Consider a three class classification problem with the following confusion matrix.
cm_matrix =
predict_class1 predict_class2 predict_class3
______________ ______________ ______________
Actual_class1 2000 0 0
Actual_class2 34 1966 0
Actual_class3 0 0 2000
Multi-Class Confusion Matrix Output
TruePositive FalsePositive FalseNegative TrueNegative
____________ _____________ _____________ ____________
Actual_class1 2000 34 0 3966
Actual_class2 1966 0 34 4000
Actual_class3 2000 0 0 4000
The formula that I have used are:
Accuracy Of Each class=(TP ./total instances of that class)
( formula based on an answer here: Individual class accuracy calculation confusion)
Sensitivity=TP./TP+FN ;
The implementation of it in Matlab is:
acc_1 = 100*(cm_matrix(1,1))/sum(cm_matrix(1,:)) = 100*(2000)/(2000+0+0) = 100
acc_2 = 100*(cm_matrix(2,2))/sum(cm_matrix(2,:)) = 100*(1966)/(34+1966+0) = 98.3
acc_3 = 100*(cm_matrix(3,3))/sum(cm_matrix(3,:)) = 100*(2000)/(0+0+2000) = 100
sensitivity_1 = 2000/(2000+0)=1 = acc_1
sensitivity_2 = 1966/(1966+34) = 98.3 = acc_2
sensitivity_3 = 2000/2000 = 1 = acc_3
Question1) Is my formula for Accuracy of each class correct? For calculating accuracy of each individual class, say for positive class I should take the TP in the numerator. Similarly, for accuracy of only the negative class, I should consider TN in the numerator in the formula for accuracy. Is the same formula applicable to binary classification? Is my implementation of it correct?
Question2) Is my formula for sensitivity correct? Then how come I am getting same answer as individual class accuracies?

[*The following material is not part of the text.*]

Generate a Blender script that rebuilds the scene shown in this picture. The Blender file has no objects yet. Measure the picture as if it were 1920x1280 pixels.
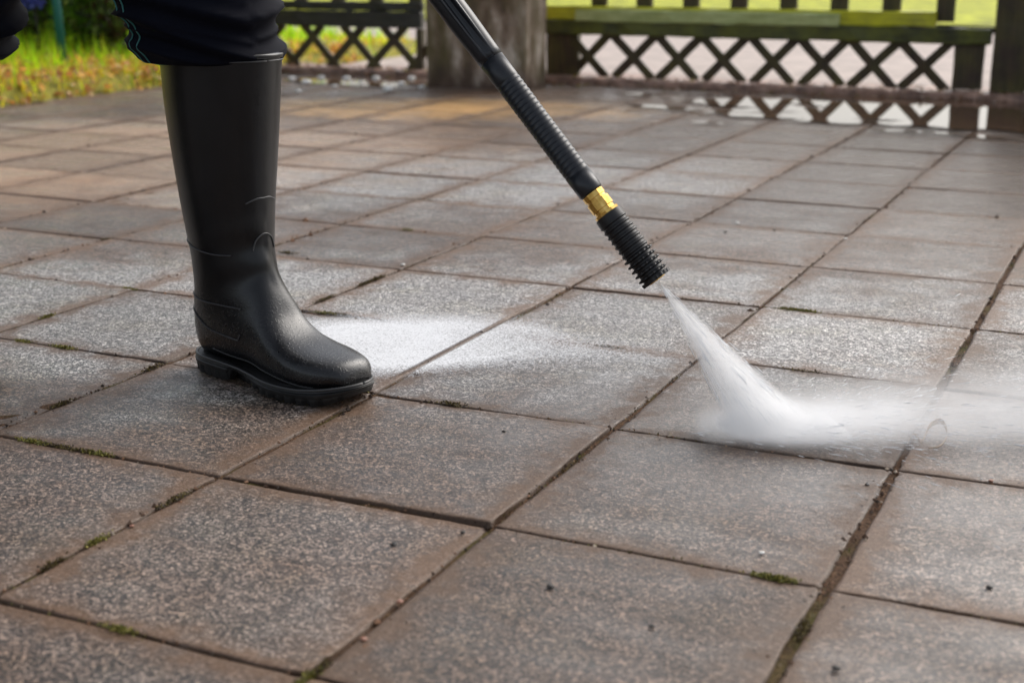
import bpy, bmesh, math, random
import numpy as np
from mathutils import Vector, Matrix
random.seed(7); rng = np.random.default_rng(7)
R = math.radians
sc = bpy.context.scene
col = sc.collection

# ------------------------------------------------------------------ camera
CAM = np.array([0.51126, -1.05833, 0.49584]); PITCH = R(15.3915); YAW = R(24.9557); FPX = 2640.2
cd = bpy.data.cameras.new('camera'); cam = bpy.data.objects.new('camera', cd); col.objects.link(cam)
cam.location = CAM; cam.rotation_euler = (R(90) - PITCH, 0, YAW)
cd.sensor_width = 36; cd.lens = FPX / 1920 * 36; cd.clip_start = .02; cd.clip_end = 500
cd.dof.use_dof = True; cd.dof.focus_distance = 1.62; cd.dof.aperture_fstop = 6.0
sc.camera = cam
# ------------------------------------------------------------------ light
SUN_EL, SUN_AZ = R(40), R(68)      # azimuth counted from +x towards +y
w = bpy.data.worlds.new('World'); sc.world = w; w.use_nodes = True
nt = w.node_tree; nt.nodes.clear()
sky = nt.nodes.new('ShaderNodeTexSky'); sky.sky_type = 'NISHITA'; sky.sun_disc = False
sky.sun_elevation = SUN_EL; sky.sun_rotation = R(90) - SUN_AZ
sky.air_density = 1.0; sky.dust_density = 4.0; sky.ozone_density = 1.0
hs = nt.nodes.new('ShaderNodeHueSaturation'); hs.inputs['Saturation'].default_value = .42
bg = nt.nodes.new('ShaderNodeBackground'); bg.inputs['Strength'].default_value = .15
wo = nt.nodes.new('ShaderNodeOutputWorld')
nt.links.new(sky.outputs[0], hs.inputs['Color']); nt.links.new(hs.outputs[0], bg.inputs[0]); nt.links.new(bg.outputs[0], wo.inputs[0])
sd = bpy.data.lights.new('sun', 'SUN'); sun = bpy.data.objects.new('sun', sd); col.objects.link(sun)
sd.energy = 1.15; sd.angle = R(50); sd.color = (1, .97, .92)
sv = Vector((math.cos(SUN_EL) * math.cos(SUN_AZ), math.cos(SUN_EL) * math.sin(SUN_AZ), math.sin(SUN_EL)))
sun.rotation_euler = sv.to_track_quat('Z', 'Y').to_euler(); sun.location = sv * 20
sc.view_settings.view_transform = 'Standard'; sc.view_settings.look = 'None'
sc.view_settings.gamma = 1; sc.view_settings.use_curve_mapping = False
sc.view_settings.exposure = 0.36
sc.cycles.volume_bounces = 9; sc.cycles.max_bounces = 12; sc.cycles.transparent_max_bounces = 16
sc.cycles.caustics_reflective = False; sc.cycles.caustics_refractive = False

# ------------------------------------------------------------------ pixel -> point helpers (measuring only)
cy_, sy_, cp_, sp_ = math.cos(YAW), math.sin(YAW), math.cos(PITCH), math.sin(PITCH)
FWH = np.array([-sy_, cy_, 0.]); RT = np.array([cy_, sy_, 0.])
FW = np.array([-sy_ * cp_, cy_ * cp_, -sp_]); UP = np.cross(RT, FW)
def ray(px, py): return FW + (px - 960) / FPX * RT + (640 - py) / FPX * UP
def gnd(px, py, z=0.):
    d = ray(px, py); return CAM + d * (z - CAM[2]) / d[2]
def aty(px, py, y):
    d = ray(px, py); return CAM + d * (y - CAM[1]) / d[1]
def atd(px, py, dep): return CAM + ray(px, py) * dep

# ------------------------------------------------------------------ object helpers
def tag(o, label=None, cat=None, group=None, kind=None):
    if label: o['label'] = label
    if cat: o['category'] = cat
    if group: o['group'] = group
    if kind: o['kind'] = kind
    return o
def empty(name, loc=(0, 0, 0), rz=0):
    o = bpy.data.objects.new(name, None); col.objects.link(o); o.location = loc; o.rotation_euler = (0, 0, rz)
    o.empty_display_size = .05
    return o
def mk(name, V, F, mat=None, parent=None, smooth=True):
    me = bpy.data.meshes.new(name); me.from_pydata([tuple(map(float, v)) for v in V], [], [tuple(map(int, f)) for f in F]); me.update()
    o = bpy.data.objects.new(name, me); col.objects.link(o)
    if mat: me.materials.append(mat)
    if smooth: me.shade_smooth()
    if parent: o.parent = parent
    return o
def bm_obj(name, bm, mat=None, parent=None, smooth=False):
    me = bpy.data.meshes.new(name); bm.normal_update(); bm.to_mesh(me); bm.free()
    o = bpy.data.objects.new(name, me); col.objects.link(o)
    if mat: me.materials.append(mat)
    if smooth: me.shade_smooth()
    if parent: o.parent = parent
    return o
def rough_box(x0, x1, y0, y1, z0, z1, bev=.004, jit=.0015, step=.05):
    """weathered board: subdivided, bevelled, slightly uneven"""
    bm = bmesh.new(); bmesh.ops.create_cube(bm, size=1)
    bmesh.ops.scale(bm, vec=(x1 - x0, y1 - y0, z1 - z0), verts=bm.verts)
    bmesh.ops.translate(bm, vec=((x0 + x1) / 2, (y0 + y1) / 2, (z0 + z1) / 2), verts=bm.verts)
    bmesh.ops.bevel(bm, geom=bm.edges[:], offset=bev, segments=2, affect='EDGES', profile=.6)
    L = max(x1 - x0, z1 - z0); ax = 0 if (x1 - x0) >= (z1 - z0) else 2
    n = max(1, int(L / step)); a0 = x0 if ax == 0 else z0
    for k in range(1, n):
        p = [0, 0, 0]; p[ax] = a0 + L * k / n; nn = [0, 0, 0]; nn[ax] = 1
        bmesh.ops.bisect_plane(bm, geom=bm.verts[:] + bm.edges[:] + bm.faces[:], plane_co=p, plane_no=nn)
    for v in bm.verts:
        v.co += Vector((random.gauss(0, jit), random.gauss(0, jit), random.gauss(0, jit)))
    return bm
def loft(rings, close_v=True, cap0=False, cap1=False):
    n = len(rings[0]); V = [p for r in rings for p in r]; F = []
    for i in range(len(rings) - 1):
        for j in range(n if close_v else n - 1):
            a = i * n + j; b = i * n + (j + 1) % n; F.append((a, b, b + n, a + n))
    if cap0: F.append(tuple(range(n))[::-1])
    if cap1: F.append(tuple(range((len(rings) - 1) * n, len(rings) * n)))
    return V, F
def tube(pts, r, n=8, closed=False):
    pts = [Vector(p) for p in pts]; rings = []
    N = len(pts); prev = None
    for i, p in enumerate(pts):
        t = (pts[min(i + 1, N - 1)] - pts[max(i - 1, 0)]).normalized()
        if prev is None:
            a = Vector((0, 0, 1)) if abs(t.z) < .9 else Vector((1, 0, 0)); u = t.cross(a).normalized()
        else: u = (prev - t * prev.dot(t)).normalized()
        prev = u; v = t.cross(u); rr = r(i / (N - 1)) if callable(r) else r
        rings.append([p + (u * math.cos(2 * math.pi * k / n) + v * math.sin(2 * math.pi * k / n)) * rr for k in range(n)])
    return loft(rings, cap0=True, cap1=True)
def merge(parts):
    V = []; F = []
    for v, f in parts:
        o = len(V); V += list(v); F += [tuple(i + o for i in q) for q in f]
    return V, F
def lathe(prof, n=48):
    """prof: (axial, radius) list -> rings round local +z"""
    rings = [[Vector((r * math.cos(2 * math.pi * k / n), r * math.sin(2 * math.pi * k / n), z)) for k in range(n)] for z, r in prof]
    return loft(rings, cap0=True, cap1=True)
def recalc(o):
    bm = bmesh.new(); bm.from_mesh(o.data); bmesh.ops.recalc_face_normals(bm, faces=bm.faces); bm.to_mesh(o.data); bm.free(); return o
def cr(P, t):
    """Catmull-Rom through rows of P at parameter t in 0..len-1"""
    P = np.asarray(P, float); n = len(P); i = int(min(max(math.floor(t), 0), n - 2)); u = t - i
    p0 = P[max(i - 1, 0)]; p1 = P[i]; p2 = P[i + 1]; p3 = P[min(i + 2, n - 1)]
    return .5 * ((2 * p1) + (-p0 + p2) * u + (2 * p0 - 5 * p1 + 4 * p2 - p3) * u * u + (-p0 + 3 * p1 - 3 * p2 + p3) * u ** 3)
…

Answer to question 1. It seems that accuracy is used only in binary classification, check this link. You refer to an answer on this site, but it concerns also a binary classification (i.e. classification into 2 classes only). You seem to have more than two classes, and in this case you should try something else, or a one-versus-all classification for each class (for each class, parse prediction for class_n and non_class_n).
Answer to question 2. Same issue, this measure is appropriate for binary classification which is not your case.
The formula for sensitivity is:
TP./(TP + FN)
The formula for accuracy is:
(TP)./(TP+FN+FP+TN)
See the documentation here.
UPDATE
And if you wish to use the confusion matrix, you have:
TP on the diagonal, at the level of the class
FN the sum of all the values in the column of the class. In the function getvalues start counting lines from the declaration of the function and check lines 30 and 31:
TP(i)=c_matrix(i,i);
FN(i)=sum(c_matrix(i,:))-c_matrix(i,i);
FP(i)=sum(c_matrix(:,i))-c_matrix(i,i);
TN(i)=sum(c_matrix(:))-TP(i)-FP(i)-FN(i);
If you apply the accuracy formula, you obtain, after calculating and simplifying :
accuracy = c_matrix(i,i) / sum(c_matrix(:))
For the sensitivity you obtain, after simplifying:
sensitivity = c_matrix(i,i) / sum(c_matrix(i,:))
If you want to understand better, just check the links I sent you.